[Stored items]
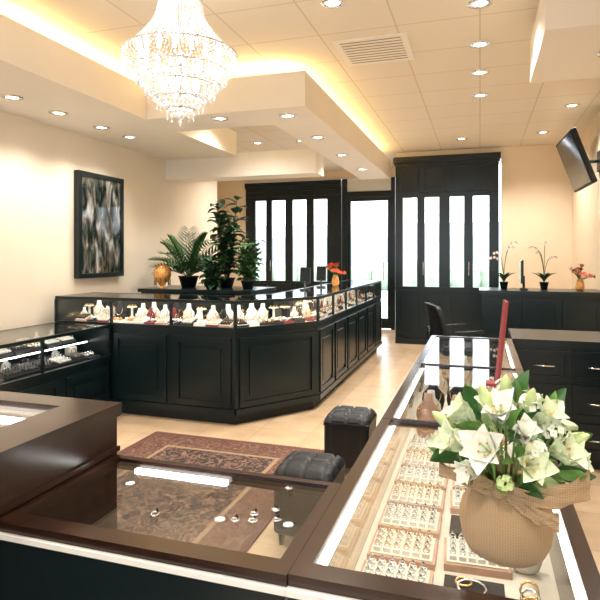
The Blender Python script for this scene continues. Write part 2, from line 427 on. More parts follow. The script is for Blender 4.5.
def case_run(b, P, Q, W, zt, zg, wood='black', kick=.1, npan=2, posts=2):
    Lg, M = seg(P, Q); old = b.M; b.M = M
    b.box(.0, Lg, .004, .010, zg, zt-.03, 'glass')
    b.box(-.0, Lg, -.008, .03, zt-.028, zt-.002, wood)
    b.box(0, Lg, -.012, .02, zg-.03, zg+.012, wood)
    for i in range(posts+1):
        x = Lg*i/posts; b.box(x-.010, x+.010, -.006, .018, zg, zt-.03, wood)
    b.box(.05, Lg-.05, .035, .05, zt-.026, zt-.014, 'led')
    for i in range(npan):
        w = Lg/npan; panel_frame(b, i*w+.04, (i+1)*w-.04, 0.0, kick+.06, zg-.08, .05, .016, wood)
        b.box(i*w+.14, (i+1)*w-.14, -.01, 0, kick+.16, zg-.18, wood)
    b.box(0, Lg, -.02, 0, kick, kick+.05, wood)
    b.M = old; return Lg, M
A_, B_, C_, D_ = (-3.95,4.45), (-2.03,4.45), (-1.49,5.19), (-1.49,8.77)
Ai, Bi, Ci, Di = (-3.95,5.0), (-2.31,5.0), (-2.04,5.37), (-2.04,8.77)
zt, zg = 1.10, .85
b = B()
poly = [A_, B_, C_, D_, Di, Ci, Bi, Ai]
b.prism(poly, .1, zg-.02, 'black')
k = [(-3.93,4.51),(-2.06,4.51),(-1.55,5.21),(-1.55,8.74),(-2.0,8.74),(-2.0,5.4),(-2.33,4.96),(-3.93,4.96)]
b.prism(k, 0, .1, 'blackmatte')
b.prism(poly, zg-.02, zg, 'deck')
b.prism(poly, zt-.008, zt, 'glass')
for P, Q, np_, ps in ((A_, B_, 3, 3), (B_, C_, 1, 1), (C_, D_, 6, 6)):
    case_run(b, P, Q, .55, zt, zg, npan=np_, posts=ps)
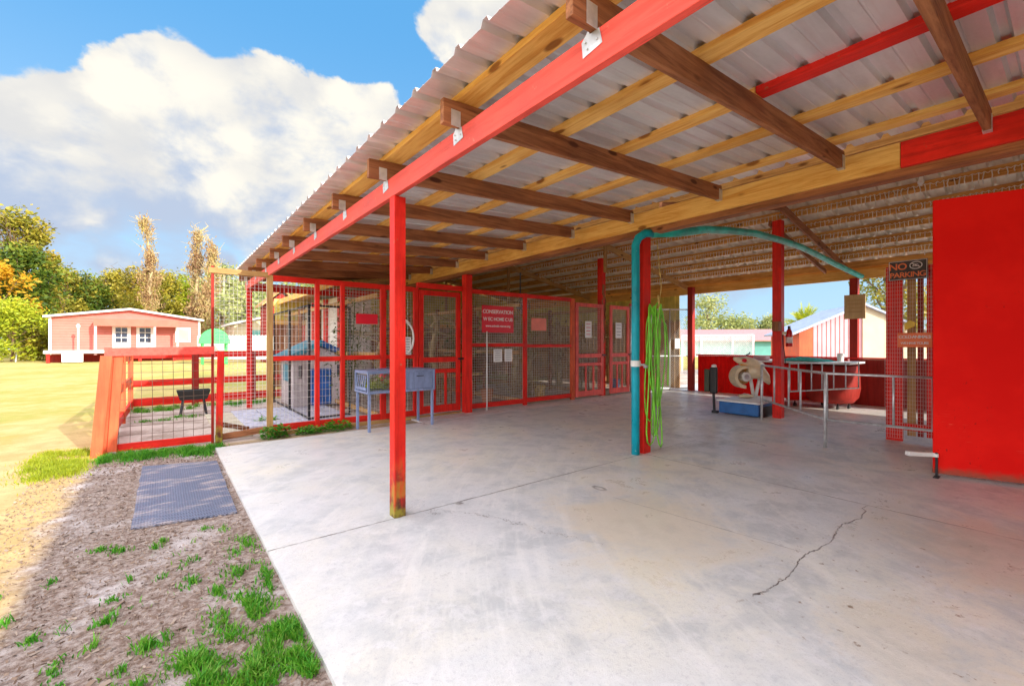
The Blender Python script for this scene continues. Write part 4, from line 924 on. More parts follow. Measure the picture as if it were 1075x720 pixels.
# body lies along the direction across the view
vd = Vector((.785, -.62, 0)); fd = Vector((.62, .785, 0))
def loc(u, v_, z): return c + vd * u + fd * v_ + Vector((0, 0, z))
def ring_arch(r0, r1, a0, a1, v0, v1, n=20, cu=0, cz=0):
    mb = MB(); o_ = 0
    for i in range(n + 1):
        a = a0 + (a1 - a0) * i / n
        for (r_, v_) in ((r0, v0), (r1, v0), (r1, v1), (r0, v1)): mb.v.append(loc(cu + math.cos(a) * r_, v_, cz + math.sin(a) * r_))
    for i in range(n):
        for k in range(4): mb.f.append((i * 4 + k, i * 4 + (k + 1) % 4, i * 4 + 4 + (k + 1) % 4, i * 4 + 4 + k))
    mb.f.append((0, 1, 2, 3)); mb.f.append((n * 4 + 3, n * 4 + 2, n * 4 + 1, n * 4)); return mb
ring_arch(.15, .21, R(75), R(270), -.14, .10, cu=-.10, cz=-.06).build('wheel_arch', M['cream'], kr, .008)
def disc(cu, cz, r_, v0, v1, m, name, n=24):
    mb = MB(); mb.v = [loc(cu + math.cos(2 * math.pi * i / n) * r_, v_, cz + math.sin(2 * math.pi * i / n) * r_) for v_ in (v0, v1) for i in range(n)]
    mb.f = [tuple(range(n)), tuple(range(2 * n - 1, n - 1, -1))] + [(i, (i + 1) % n, n + (i + 1) % n, n + i) for i in range(n)]
    return mb.build(name, M[m], kr, .006)
disc(-.08, -.06, .145, .02, .06, 'tan_z', 'arch_back'); disc(-.08, -.06, .085, -.10, .02, 'white', 'wheel'); disc(-.08, -.06, .045, -.115, -.10, 'galv', 'hub')
def hull(ringspec, m, name):
    """loft of ellipses: (u, z, half width, half height)"""
    mb = MB(); n = 14
    for (u, z, hw, hh) in ringspec:
        for k in range(n): a = 2 * math.pi * k / n; mb.v.append(loc(u, math.cos(a) * hw, z + math.sin(a) * hh))
    for i in range(len(ringspec) - 1):
        for k in range(n): mb.f.append((i * n + k, i * n + (k + 1) % n, (i + 1) * n + (k + 1) % n, (i + 1) * n + k))
    mb.f.append(tuple(range(n))[::-1]); mb.f.append(tuple((len(ringspec) - 1) * n + k for k in range(n)))
    return mb.build(name, M[m], kr, smooth=True)
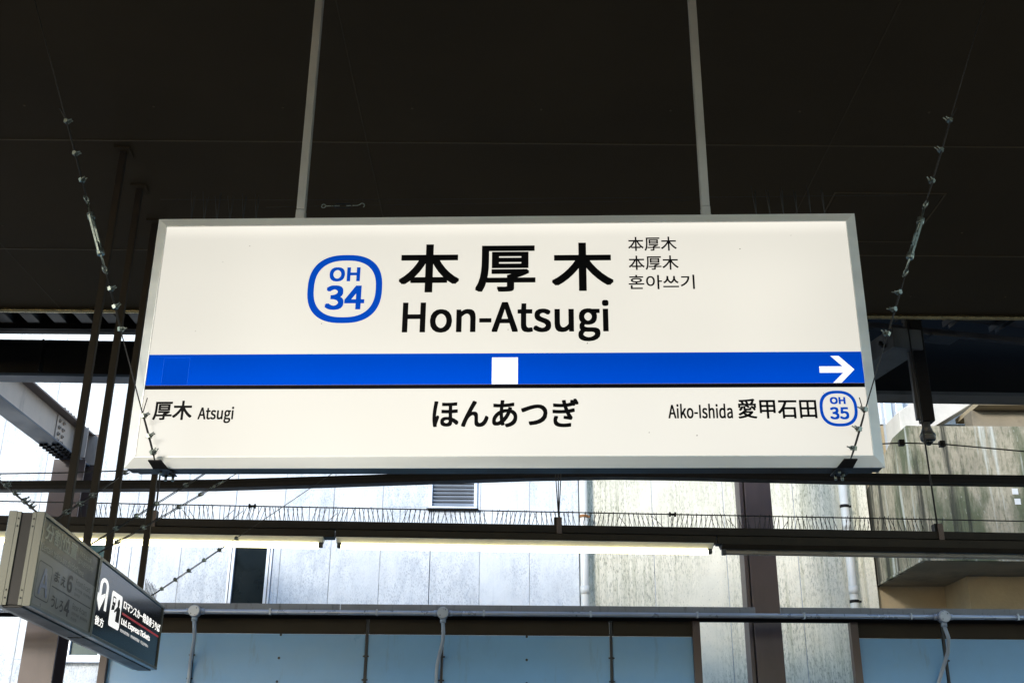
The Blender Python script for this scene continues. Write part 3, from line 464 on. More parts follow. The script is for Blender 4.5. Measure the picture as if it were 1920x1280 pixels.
# ------------------------------------------------------------------ wire stays: rope, clips, turnbuckle
def clip_mesh():
    mb = MB(); mb.box((-.004, -.009, -.007), (.006, .009, .007))
    arc = [(-.006*math.sin(a)-.001, .0065*math.cos(a), 0) for a in [math.pi*i/8 for i in range(9)]]
    mb.tube([(.021, .0065, 0)]+arc+[(.024, -.0065, 0)], .0022, 6)
    for sy in (.0065, -.0065): mb.tube([(.0065, sy, 0), (.011, sy, 0)], .0045, 6)
    return mb
_clip = None
def axes(d, leg):
    z = Vector(d).normalized(); x = Vector(leg); x = (x-z*x.dot(z)).normalized(); y = z.cross(x)
    return Matrix((x, y, z)).transposed().to_4x4()
def stay(name, label, group, A, B, clips, double=(), turn=None, r=.0021, leg=(1, -.3, 0), tails=(), clip_scale=1.0, cat='wire stay'):
    # A low end, B high end; clips etc. are fractions of the way from A to B
    global _clip
    A, B = Vector(A), Vector(B); e = empty(name, A, 0, label, cat, group); d = (B-A).normalized(); Ln = (B-A).length
    side = d.cross(Vector(leg)).normalized()
    cuts = [0, 1] if not turn else [0, turn[0], turn[1], 1]
    for i in range(0, len(cuts), 2):
        MB().tube([A+d*Ln*cuts[i], A+d*Ln*cuts[i+1]], r, 6).build('rope', 'wire', e)
    for t0, t1 in double:                            # the doubled-back tail beside the rope
        n = 10; pts = []
        for k in range(n+1):
            t = k/n; off = side*(.0046+.004*math.sin(math.pi*t)*.6)
            if k in (0, n): off = side*.002
            pts.append(A+d*Ln*(t0+(t1-t0)*t)+off)
        MB().tube(pts, r*.95, 6).build('rope_tail', 'wire', e)
    for t, v in tails: MB().tube([A+d*Ln*t, A+d*Ln*t+Vector(v)], r*.8, 5).build('rope_end', 'wire', e)
    for k, t in enumerate(clips):
        lg = Vector(leg) if k % 3 else Vector(leg)+Vector((.1, -.5, .1))
        mw = Matrix.Translation(d*Ln*t)@axes(d, lg)@Matrix.Rotation(R(random.uniform(-18, 18)), 4, 'Y')@Matrix.Scale(clip_scale, 4)
        if _clip is None: _clip = clip_mesh().build('rope_clip', 'steel', e, True); _clip.matrix_local = mw
        else: inst(_clip, 'rope_clip', e, mw)
    if turn:
        t0, t1 = turn; p, q = A+d*Ln*t0, A+d*Ln*t1; T = (q-p).length; fx = side; fy = d.cross(side)
        s = T/.25
        body = MB()
        c0, c1 = p+d*T*.27, p+d*T*.74
        for e_ in (-1, 1): body.bar(c0+fx*e_*.0095*s, c1+fx*e_*.0095*s, .004*s, .007*s, fy)
        for c in (c0, c1): body.tube([c-d*.009*s, c+d*.009*s], .0105*s, 8)
        tb = body.build('turnbuckle', 'steel', e, bevel=.001)
        for base, sg in ((p, 1), (q, -1)):
            eye = MB(); rr = .0115*s; cen = base+d*sg*rr
            eye.tube([cen+(d*-sg*math.cos(a)+fx*math.sin(a))*rr for a in [2*math.pi*i/14 for i in range(14)]], .0028*s, 6, closed=True)
            eye.tube([base+d*sg*2*rr, base+d*sg*T*.40], .0032*s, 6); eye.build('eye_bolt', 'steel', tb)
    return e
def frac(A, B, y):                                   # how far along A-B the sight line at photo row y lies
    lo, hi = 0., 1.
    for _ in range(40):
        m_ = (lo+hi)/2
        if pix(lerp(A, B, m_))[1] > y: lo = m_
        else: hi = m_
    return (lo+hi)/2
# the two stays of the name sign
for A, top, rows, tb, lbl, lg in (
        (TABS[0], (65-.262*130, -130), (848, 818, 780, 617, 576, 542, 338, 288, 228), (512, 368), 'wire stay with turnbuckle at the left end of the station name sign', (1, -.2, .1)),
        (TABS[1], (1848+.29*130, -130), (840, 805, 768, 626, 580, 548, 340, 282, 226), (518, 378), 'wire stay with turnbuckle at the right end of the station name sign', (-1, -.2, .1))):
    B = atZ(*top, ZC-.01)
    F = lambda y: frac(A, B, y)
    s = stay('wire_stay', lbl, 'stays of the station name sign', A, B, [F(y) for y in rows], [(0.004, F(775)), (F(622), F(514)), (F(372), F(222))], (F(tb[0]), F(tb[1])), leg=lg,
         tails=[(F(775), (.012*lg[0], -.01, .05)), (F(226), (-.03*lg[0], 0, .05))])
# slack wire with a small turnbuckle over the name sign
P0, P1 = atY(300, 374, 3.62), atY(1700, 366, 3.60)
a, b = atY(598, 386.5, 3.62), atY(690, 385, 3.62)
e = empty('bird_wire', P0, 0, 'thin bird wire with a small dark turnbuckle and open hook above the sign', 'wire')
MB().tube([P0, atY(560, 375, 3.60), atY(960, 372.5, 3.60), atY(1320, 370, 3.60), P1], .0008, 4).build('rope', 'wire', e)
MB().tube([atY(500, 389, 3.62), a], .0008, 4).build('rope', 'wire', e); MB().tube([b, atY(1000, 380, 3.62), atY(1300, 376, 3.62)], .0006, 4).build('rope', 'wire', e)
d = (b-a).normalized(); z = Vector((0, 0, 1)); Ln = (b-a).length
bd = MB()
for sg in (-1, 1): bd.tube([a+d*Ln*.30, a+d*Ln*.36+z*sg*.008, a+d*Ln*.62+z*sg*.008, a+d*Ln*.68], .0022, 6)
tb = bd.build('turnbuckle', 'plate', e)
ey = MB(); c = a+d*.017; ey.tube([c+(d*math.cos(t)+z*math.sin(t))*.0075 for t in [2*math.pi*i/12 for i in range(12)]], .0016, 6, closed=True); ey.tube([c+d*.0075, a+d*Ln*.42], .0016, 6); ey.build('eye_bolt', 'steel', tb)
hk = MB(); c = b-d*.022; hk.tube([a+d*Ln*.56, c-d*.016, c+z*.004-d*.008]+[c+(d*math.sin(t)+z*math.cos(t))*.009 for t in [math.pi*i/6*.8 for i in range(-1, 7)]], .0016, 6); hk.build('hook', 'steel', tb)

# ------------------------------------------------------------------ the two hanging direction signs, end to end
ANG = math.atan2(.904, -.08)
DIR = Vector((math.cos(ANG), math.sin(ANG), 0)); NRM = Vector((math.sin(ANG), -math.cos(ANG), 0))
BASE1 = Vector((-1.857, 4.40, 2.264)); HS, DS = .370, .135
def hanging_sign(name, base, Ln, label, face_mt, poles):
    e = empty(name, base, ANG, label, 'direction sign')
    pr = [(0, .03), (0, -.0005), (.003, -.003), (.0155, -.003), (.0155, .004), (.012, .03)]
    for side in (0, 1):
        sub = bpy.data.objects.new('sign_frame', None)
        for k in range(4):
            o = frame_rail('frame_rail', k, Ln, HS, pr, 'alu_sign', e, .0008)
            if side == 0: o.location = (Ln/2, 0, 0)
            else: o.location = (Ln/2, DS, 0); o.rotation_euler = (0, 0, math.pi)
        bpy.data.objects.remove(sub)
        o = MB().box((-Ln/2+.0156, .004, .0156), (Ln/2-.0156, .010, HS-.0156)).build('face_panel', face_mt, e, True)
        if side == 0: o.location = (Ln/2, 0, 0); front = o
        else: o.location = (Ln/2, DS, 0); o.rotation_euler = (0, 0, math.pi)
    MB().box((.006, .031, .004), (Ln-.006, DS-.031, HS-.004)).build('housing', 'alu_dark', e, True, .002)
    for x in (.0, Ln-.0):
        sg = 1 if x == 0 else -1
        for y0, y1 in ((.0305, .046), (DS-.046, DS-.0305)): MB().box((x, y0, .002), (x+sg*.0058, y1, HS-.002)).build('end_trim', 'alu_sign', e, True, .001)
        for z in (.03, .06, HS-.06, HS-.03):
            for y in (.038, DS-.038): MB().tube([(x-sg*.002, y, z), (x+sg*.004, y, z)], .0035, 6).build('screw', 'plate', e, True)
    MB().box((.01, .03, -.006), (Ln-.01, DS-.03, .0035)).build('bottom_channel', 'alu_dark', e, True, .002)
    for x in poles:
        MB().box((x-.016, DS/2-.016, HS-.004), (x+.016, DS/2+.016, ZC-base.z-.01)).build('hanger_pole', 'pole_dark', e, True, .002)
        MB().box((x-.05, DS/2-.04, ZC-base.z-.010), (x+.05, DS/2+.04, ZC-base.z-.0005)).build('ceiling_flange', 'ceiling', e, True, .002)
    return e, front
L1, L2 = .906, 1.512
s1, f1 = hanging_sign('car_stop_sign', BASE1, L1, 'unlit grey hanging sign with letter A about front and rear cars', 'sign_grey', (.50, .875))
BASE2 = BASE1+DIR*(L1+.006)
s2, f2 = hanging_sign('ticket_sign', BASE2, L2, 'lit black hanging sign for limited express tickets with U-turn arrow', 'sign_black', (.36, 1.14))
def st(Ln, s0, t0, s1_, t1):                         # fractions of the visible face to its own metres
    W_, H_ = Ln-.031, HS-.031
    return (-W_/2+s0*W_, .0155+t0*H_, -W_/2+s1_*W_, .0155+t1*H_)
DF = .0037
g = lambda *a: st(L1, *a)
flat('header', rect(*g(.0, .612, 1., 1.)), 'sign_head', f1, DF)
lettering('lettering', cjk('分割位置'), g(.047, .765, .585, .965), 'ink_grey', f1, DF-.0006, .0015)
lettering('lettering', latin('Certain trains are divided here'), g(.032, .635, .75, .715), 'ink_grey', f1, DF-.0006)
lettering('lettering', cjk('列车在此分离'), g(.62, .86, .86, .93), 'ink_grey', f1, DF-.0006); lettering('lettering', cjk('열차분리위치'), g(.62, .76, .90, .83), 'ink_grey', f1, DF-.0006)
u0, v0, u1, v1 = g(.030, .083, .245, .513)
def rring(name, u0, v0, u1, v1, t, rr, mt, par, depth):
    def loop(i, r_):
        pts = []
        for cx, cy, a0 in ((u1-i-r_, v1-i-r_, 0), (u0+i+r_, v1-i-r_, 90), (u0+i+r_, v0+i+r_, 180), (u1-i-r_, v0+i+r_, 270)):
            pts += [(cx+r_*math.cos(R(a0+k*18)), depth, cy+r_*math.sin(R(a0+k*18))) for k in range(6)]
        return pts
    a, b = loop(0, rr), loop(t, rr-t*.7); n = len(a)
    return MB().add(a+b, [(k, (k+1) % n, n+(k+1) % n, n+k) for k in range(n)]).build(name, mt, par, local=True)
rring('letter_box', u0, v0, u1, v1, .004, .022, 'ink_dark', f1, DF)
lettering('lettering', latin('A'), g(.070, .135, .215, .455), 'ink_blue', f1, DF, .003)
lettering('lettering', cjk('ま'), g(.285, .375, .365, .50), 'ink_dark', f1, DF, .001); lettering('lettering', cjk('え'), g(.395, .37, .475, .49), 'ink_dark', f1, DF, .001); lettering('lettering', latin('6'), g(.50, .345, .585, .56), 'ink_dark', f1, DF, .003)
flat('rule', rect(*g(.271, .300, .967, .313)), 'ink_dark', f1, DF)
lettering('lettering', cjk('う'), g(.29, .07, .345, .21), 'ink_dark', f1, DF, .001); lettering('lettering', cjk('し'), g(.363, .075, .410, .20), 'ink_dark', f1, DF, .001); lettering('lettering', cjk('ろ'), g(.425, .07, .485, .205), 'ink_dark', f1, DF, .001); lettering('lettering', latin('4'), g(.505, .051, .595, .265), 'ink_dark', f1, DF, .003)
lettering('lettering', latin('Front 6 cars'), g(.645, .49, .92, .565), 'ink_dark', f1, DF); lettering('lettering', latin('Rear 4 cars'), g(.645, .18, .915, .252), 'ink_dark', f1, DF)
for t0, a, b in ((.415, '前六节车厢', '前六節車廂'), (.108, '后四节车厢', '後四節車廂')):
    lettering('lettering', cjk(a), g(.642, t0, .775, t0+.04), 'ink_dark', f1, DF); lettering('lettering', cjk(b), g(.80, t0, .945, t0+.04), 'ink_dark', f1, DF)
    lettering('lettering', cjk('앞육량' if t0 > .2 else '뒤사량'), g(.642, t0-.065, .745, t0-.025), 'ink_dark', f1, DF)
g = lambda *a: st(L2, *a)
def P(s_, t_): b = g(s_, t_, s_, t_); return (b[0], b[1])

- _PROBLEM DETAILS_
Your task is to reproduce exactly the lines from the start of the data above through the line containing "case_run(b, P, Q, .55, zt, zg, npan=np_, posts=ps)", leaving every picture out.

- _RESPONSE TO THIS TASK_
The Blender Python script for this scene continues. Write part 2, from line 427 on. More parts follow. The script is for Blender 4.5.
def case_run(b, P, Q, W, zt, zg, wood='black', kick=.1, npan=2, posts=2):
    Lg, M = seg(P, Q); old = b.M; b.M = M
    b.box(.0, Lg, .004, .010, zg, zt-.03, 'glass')
    b.box(-.0, Lg, -.008, .03, zt-.028, zt-.002, wood)
    b.box(0, Lg, -.012, .02, zg-.03, zg+.012, wood)
    for i in range(posts+1):
        x = Lg*i/posts; b.box(x-.010, x+.010, -.006, .018, zg, zt-.03, wood)
    b.box(.05, Lg-.05, .035, .05, zt-.026, zt-.014, 'led')
    for i in range(npan):
        w = Lg/npan; panel_frame(b, i*w+.04, (i+1)*w-.04, 0.0, kick+.06, zg-.08, .05, .016, wood)
        b.box(i*w+.14, (i+1)*w-.14, -.01, 0, kick+.16, zg-.18, wood)
    b.box(0, Lg, -.02, 0, kick, kick+.05, wood)
    b.M = old; return Lg, M
A_, B_, C_, D_ = (-3.95,4.45), (-2.03,4.45), (-1.49,5.19), (-1.49,8.77)
Ai, Bi, Ci, Di = (-3.95,5.0), (-2.31,5.0), (-2.04,5.37), (-2.04,8.77)
zt, zg = 1.10, .85
b = B()
poly = [A_, B_, C_, D_, Di, Ci, Bi, Ai]
b.prism(poly, .1, zg-.02, 'black')
k = [(-3.93,4.51),(-2.06,4.51),(-1.55,5.21),(-1.55,8.74),(-2.0,8.74),(-2.0,5.4),(-2.33,4.96),(-3.93,4.96)]
b.prism(k, 0, .1, 'blackmatte')
b.prism(poly, zg-.02, zg, 'deck')
b.prism(poly, zt-.008, zt, 'glass')
for P, Q, np_, ps in ((A_, B_, 3, 3), (B_, C_, 1, 1), (C_, D_, 6, 6)):
    case_run(b, P, Q, .55, zt, zg, npan=np_, posts=ps)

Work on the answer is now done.